PROBLEM STATEMENT:
From the material below, list every line containing "picture".

DATASET EXTRACT:
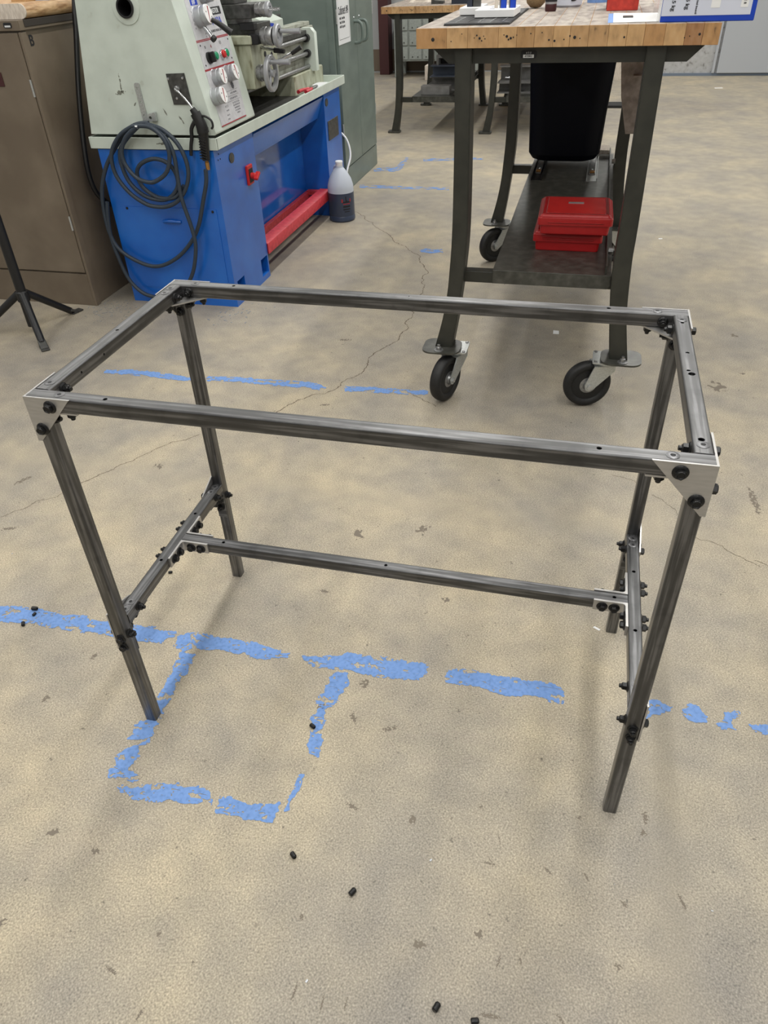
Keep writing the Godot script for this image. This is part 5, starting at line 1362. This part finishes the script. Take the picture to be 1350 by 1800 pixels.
func far_things() -> void:
	var sy := 0.2875
	one("steel_bar", MB.new().span(V(-0.13, 0, -0.05), V(0.13, 0.07, 0.05), 0.003).mesh(), M.scrap, "short weathered flat steel bar at the front of the far bench shelf", "steel bar", V(-0.6, sy, -6.56))
	one("steel_channel", channel(0.34, 0.14, 0.11), M.scrap, "grey steel channel behind the flat bar on the far bench shelf", "steel channel", V(-0.53, sy, -6.9), "steel channels stacked on the far bench")
	one("steel_channel", channel(0.3, 0.12, 0.09), M.blue_steel, "blue grey steel channel with holes, on top of the grey channel", "steel channel", V(-0.54, sy + 0.11, -6.87), "steel channels stacked on the far bench")
	var o := thing("steel_angle", "dark tall steel angle standing at the back of the far bench shelf", "steel angle", V(-0.55, sy, -7.1))
	part(o, "upright", MB.new().span(V(-0.13, 0, -0.1), V(-0.115, 0.4, 0.06), 0.002).mesh(), M.oily)
	part(o, "web", MB.new().span(V(-0.115, 0, -0.1), V(0.2, 0.36, -0.085), 0.002).mesh(), M.black)
	one("steel_bracket", MB.new().prism(PackedVector2Array([Vector2(-0.12, 0), Vector2(-0.1, 0), Vector2(-0.1, 0.055), Vector2(0.06, 0.055), Vector2(0.06, 0), Vector2(0.08, 0), Vector2(0.09, 0.075), Vector2(-0.02, 0.12), Vector2(-0.12, 0.075)]), 0.09, at(V(0, 0, -0.04))).mesh(), M.scrap, "bare steel bracket lying on the blue grey channel of the far bench", "bracket", V(-0.52, sy + 0.2, -6.82))
	one("steel_channel", channel(0.32, 0.16, 0.085), M.scrap, "bright steel channel on the shelf of the second far bench", "steel channel", V(0.1, sy, -6.75), "steel channels on the second far bench")
	one("steel_channel", channel(0.3, 0.14, 0.12), M.scrap, "dark open steel channel on top of the bright one, second far bench", "steel channel", V(0.1, sy + 0.085, -6.76), "steel channels on the second far bench")
	one("long_bolt", MB.new().tube([V(-0.06, 0.016, 0), V(0.05, 0.016, 0)], 0.009, 10).lathe([Vector2(0, 0), Vector2(0.016, 0), Vector2(0.016, 0.01), Vector2(0, 0.01)], Transform3D(along(V(1, 0, 0)), V(-0.03, 0.016, 0)), 12).mesh(), M.chrome, "bright long bolt lying in the dark channel of the second far bench", "bolt", V(0.06, sy + 0.094, -6.68))
	# on the far bench top
	one("upright_plate", MB.new().prism(PackedVector2Array([Vector2(0, 0), Vector2(0.1, 0), Vector2(0.1, 0.02), Vector2(0.02, 0.025), Vector2(0.02, 0.2), Vector2(0, 0.2)]), 0.09, at(V(-0.05, 0, -0.04))).mesh(), M.oily, "dark steel angle standing on the far bench top", "steel plate", V(-0.6, 0.953, -6.62))
	o = thing("black_crate", "matte black box on the far bench top, behind the rolling workbench", "box", V(-0.36, 0.953, -6.62))
	part(o, "body", MB.new().loft([[0, 0.22, 0.2, 0.006], [0.14, 0.22, 0.2, 0.006]], Vector3.ZERO).mesh(), M.darkblue)
	part(o, "lid", MB.new().loft([[0.14, 0.226, 0.206, 0.006], [0.16, 0.226, 0.206, 0.006]], Vector3.ZERO).mesh(), M.darkblue)
	one("rag", MB.new().loft([[0, 0.2, 0.14, 0.05], [0.012, 0.18, 0.12, 0.05], [0.02, 0.1, 0.06, 0.03]], Vector3.ZERO).mesh(), M.palewood, "crumpled pale rag on the far bench top", "rag", V(-0.82, 0.953, -6.95))
	# drawer cabinet against the far wall
	o = thing("drawer_cabinet", "grey steel drawer cabinet on short legs against the far wall", "cabinet", V(-1.25, 0, -10.1))
	wpart(o, "carcass", MB.new().span(V(-1.79, 0.18, -10.4), V(-0.7, 0.66, -9.93), 0.004).mesh(), M.greydrawer)
	wpart(o, "top_plate", MB.new().span(V(-1.8, 0.645, -10.4), V(-0.69, 0.665, -9.915), 0.003).mesh(), M.greydrawer)
	for q in [-1.76, -0.74]:
		for z in [-10.36, -9.96]:
			wpart(o, "leg", MB.new().span(V(q - 0.03, 0.0, z - 0.03), V(q + 0.03, 0.18, z + 0.03), 0.004).mesh(), M.greydrawer)
	var row_y := [[0.2, 0.335], [0.355, 0.495], [0.515, 0.63]]
	for j in 3:
		for k in 6:
			var xa := -1.775 + k * 0.178
			var d := wpart(o, "drawer", MB.new().span(V(xa + 0.008, row_y[j][0], -9.94), V(xa + 0.165, row_y[j][1], -9.912), 0.004).mesh(), M.greydrawer)
			for s in [0.05, 0.12]:
				part(d, "knob", MB.new().lathe([Vector2(0.008, 0), Vector2(0.008, 0.008), Vector2(0, 0.01)], Transform3D(along(V(0, 0, 1)), V(xa + s, row_y[j][0] + 0.03, -9.912)), 8).mesh(), M.oily)
	one("wooden_crate", MB.new().span(V(-0.1, 0, -0.08), V(0.1, 0.16, 0.08), 0.004).mesh(), M.palewood, "pale box on the floor under the drawer cabinet, between far benches", "box", V(-1.24, 0, -9.75))
	o = thing("tan_bucket", "small tan bucket standing by the far wall behind the rolling workbench", "bucket", V(1.0, 0, -9.7))
	part(o, "body", MB.new().lathe([Vector2(0, 0), Vector2(0.06, 0), Vector2(0.07, 0.19), Vector2(0.066, 0.19), Vector2(0.058, 0.01), Vector2(0, 0.01)], Transform3D(), 24).mesh(), M.palewood)
	part(o, "rim", MB.new().lathe([Vector2(0.068, 0.18), Vector2(0.074, 0.182), Vector2(0.074, 0.194), Vector2(0.066, 0.194)], Transform3D(), 24).mesh(), M.palewood)
	one("floor_mat", MB.new().loft([[0, 0.3, 0.24, 0.02], [0.016, 0.3, 0.24, 0.02], [0.022, 0.28, 0.22, 0.02]], Vector3.ZERO).mesh(), M.rubber, "dark flat rubber pad on the floor behind the rolling workbench", "pad", V(0.92, 0, -7.83))

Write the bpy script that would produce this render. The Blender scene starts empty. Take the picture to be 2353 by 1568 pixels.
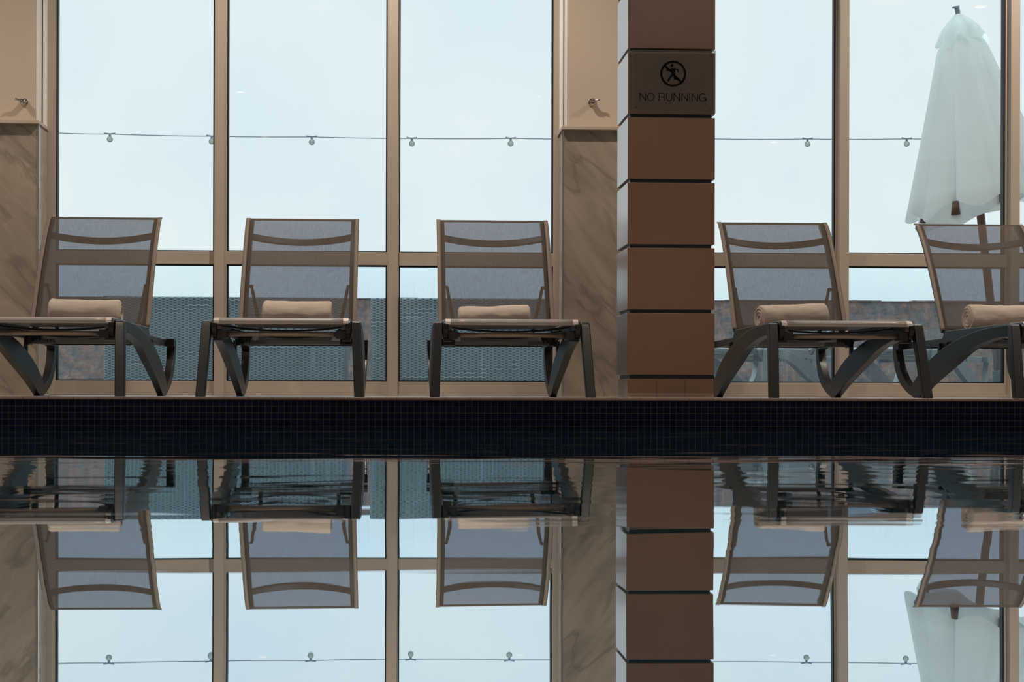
import bpy, bmesh, math, random
from mathutils import Vector, Matrix, noise
C = bpy.context.scene.collection
SC = bpy.context.scene
PI = math.pi
# ------------------------------------------------------------------ camera
F = 3454.0                       # focal length in pixels of the 2353 px wide frame
X0, Y0 = 920.0, 890.0            # where the level, square-on view axis meets the frame
CZ = 0.0338                      # lens height above the pool coping
TY = 0.050                       # tangent of the camera's small turn to the right of square-on
RO = math.radians(0.15)          # slight roll
PC = X0 + F*TY                   # frame x of the optical axis
def PX(px, D):
    a = (px - PC)/F; return D*(a + TY)/(1 - a*TY)
def PZ(py, D, px=920):
    a = (px - PC)/F; return CZ + (Y0 - (py - RO*(px - X0)))/F * D*math.sqrt(1 + TY*TY)/(1 - a*TY)
cam_d = bpy.data.cameras.new('camera'); cam = bpy.data.objects.new('camera', cam_d); C.objects.link(cam)
cam.location = (0, 0, CZ)
cam.rotation_euler = (Matrix.Rotation(-math.atan(TY), 3, 'Z') @ Matrix.Rotation(PI/2, 3, 'X') @ Matrix.Rotation(RO, 3, 'Z')).to_euler()
cam_d.sensor_width = 36.0; cam_d.lens = F / 2353 * 36
cam_d.shift_x = (1176.5 - PC) / 2353; cam_d.shift_y = (Y0 - 784 + RO*256) / 2353
cam_d.clip_start = 0.02; cam_d.clip_end = 300
cam_d.dof.use_dof = True; cam_d.dof.focus_distance = 6.9; cam_d.dof.aperture_fstop = 13.0
SC.camera = cam
# ------------------------------------------------------------------ view + world
SC.view_settings.view_transform = 'Standard'
try: SC.view_settings.look = 'None'
except Exception: pass
SC.view_settings.exposure = 0.0; SC.view_settings.gamma = 1.0; SC.view_settings.use_curve_mapping = False
SC.cycles.max_bounces = 12; SC.cycles.transparent_max_bounces = 24
SC.cycles.glossy_bounces = 6; SC.cycles.diffuse_bounces = 5
SC.cycles.use_denoising = True
W = bpy.data.worlds.new('overcast_sky'); SC.world = W; W.use_nodes = True
wn = W.node_tree.nodes; wl = W.node_tree.links; wn.clear()
wo = wn.new('ShaderNodeOutputWorld'); wb = wn.new('ShaderNodeBackground')
wt = wn.new('ShaderNodeTexCoord'); wno = wn.new('ShaderNodeTexNoise'); wr = wn.new('ShaderNodeValToRGB')
wno.inputs['Scale'].default_value = 7.0; wno.inputs['Detail'].default_value = 3.0; wno.inputs['Roughness'].default_value = 0.5
wl.new(wt.outputs['Generated'], wno.inputs['Vector']); wl.new(wno.outputs['Fac'], wr.inputs['Fac'])
wr.color_ramp.elements[0].position = 0.35; wr.color_ramp.elements[0].color = (0.735, 0.865, 0.93, 1)
wr.color_ramp.elements[1].position = 0.65; wr.color_ramp.elements[1].color = (0.825, 0.925, 0.93, 1)
wl.new(wr.outputs['Color'], wb.inputs['Color']); wb.inputs['Strength'].default_value = 1.03
# overcast sky: even near the horizon, up to three times brighter at the zenith
wsx = wn.new('ShaderNodeSeparateXYZ'); wl.new(wt.outputs['Generated'], wsx.inputs[0])
wmr = wn.new('ShaderNodeMapRange'); wmr.inputs['From Min'].default_value = 0.30; wmr.inputs['From Max'].default_value = 0.95
wmr.inputs['To Min'].default_value = 1.03; wmr.inputs['To Max'].default_value = 3.1; wmr.interpolation_type = 'SMOOTHSTEP'
wl.new(wsx.outputs[2], wmr.inputs['Value']); wl.new(wmr.outputs[0], wb.inputs['Strength'])
wl.new(wb.outputs['Background'], wo.inputs['Surface'])
LAMP_W = 120.0                    # each ceiling downlight, watts
# ------------------------------------------------------------------ materials
def new_mat(name):
    m = bpy.data.materials.new(name); m.use_nodes = True
    n = m.node_tree.nodes; l = m.node_tree.links; n.clear()
    o = n.new('ShaderNodeOutputMaterial'); return m, n, l, o
def col(c): return (c[0], c[1], c[2], 1.0)
def pbr(name, c, rough=0.5, metal=0.0, c2=None, nscale=8.0, nstretch=(1,1,1), bump=0.0, bscale=60.0, spec=0.5, detail=4.0, lo=0.35, hi=0.65):
    m, n, l, o = new_mat(name)
    p = n.new('ShaderNodeBsdfPrincipled'); l.new(p.outputs[0], o.inputs['Surface'])
    p.inputs['Base Color'].default_value = col(c); p.inputs['Roughness'].default_value = rough
    p.inputs['Metallic'].default_value = metal; p.inputs['Specular IOR Level'].default_value = spec
    tc = n.new('ShaderNodeTexCoord')
    mp = n.new('ShaderNodeMapping'); mp.inputs['Scale'].default_value = nstretch
    l.new(tc.outputs['Object'], mp.inputs['Vector'])
    if c2 is not None:
        t = n.new('ShaderNodeTexNoise'); t.inputs['Scale'].default_value = nscale; t.inputs['Detail'].default_value = detail
        r = n.new('ShaderNodeValToRGB'); r.color_ramp.elements[0].color = col(c); r.color_ramp.elements[1].color = col(c2)
        r.color_ramp.elements[0].position = lo; r.color_ramp.elements[1].position = hi
        l.new(mp.outputs[0], t.inputs['Vector']); l.new(t.outputs['Fac'], r.inputs['Fac']); l.new(r.outputs[0], p.inputs['Base Color'])
    if bump > 0:
        t2 = n.new('ShaderNodeTexNoise'); t2.inputs['Scale'].default_value = bscale; t2.inputs['Detail'].default_value = 3
        b = n.new('ShaderNodeBump'); b.inputs['Strength'].default_value = bump; b.inputs['Distance'].default_value = 0.01
        l.new(mp.outputs[0], t2.inputs['Vector']); l.new(t2.outputs['Fac'], b.inputs['Height']); l.new(b.outputs[0], p.inputs['Normal'])
    return m
def swizzle(n, l):
    """(x+y, z) plane coordinates so brick patterns run round upright faces"""
    tc = n.new('ShaderNodeTexCoord'); sx = n.new('ShaderNodeSeparateXYZ'); l.new(tc.outputs['Object'], sx.inputs[0])
    ad = n.new('ShaderNodeMath'); ad.operation = 'ADD'; l.new(sx.outputs[0], ad.inputs[0]); l.new(sx.outputs[1], ad.inputs[1])
    cb = n.new('ShaderNodeCombineXYZ'); l.new(ad.outputs[0], cb.inputs[0]); l.new(sx.outputs[2], cb.inputs[1])
    return cb, tc
M = {}
M['frame'] = pbr('cream_window_paint', (0.48,0.425,0.375), 0.42, c2=(0.46,0.405,0.355), nscale=3)
M['gasket'] = pbr('black_rubber_gasket', (0.006,0.009,0.016), 0.5)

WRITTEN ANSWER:
Keep writing the Godot script for this image. This is part 5, starting at line 1362. This part finishes the script. Take the picture to be 1350 by 1800 pixels.
Write the bpy script that would produce this render. The Blender scene starts empty. Take the picture to be 2353 by 1568 pixels.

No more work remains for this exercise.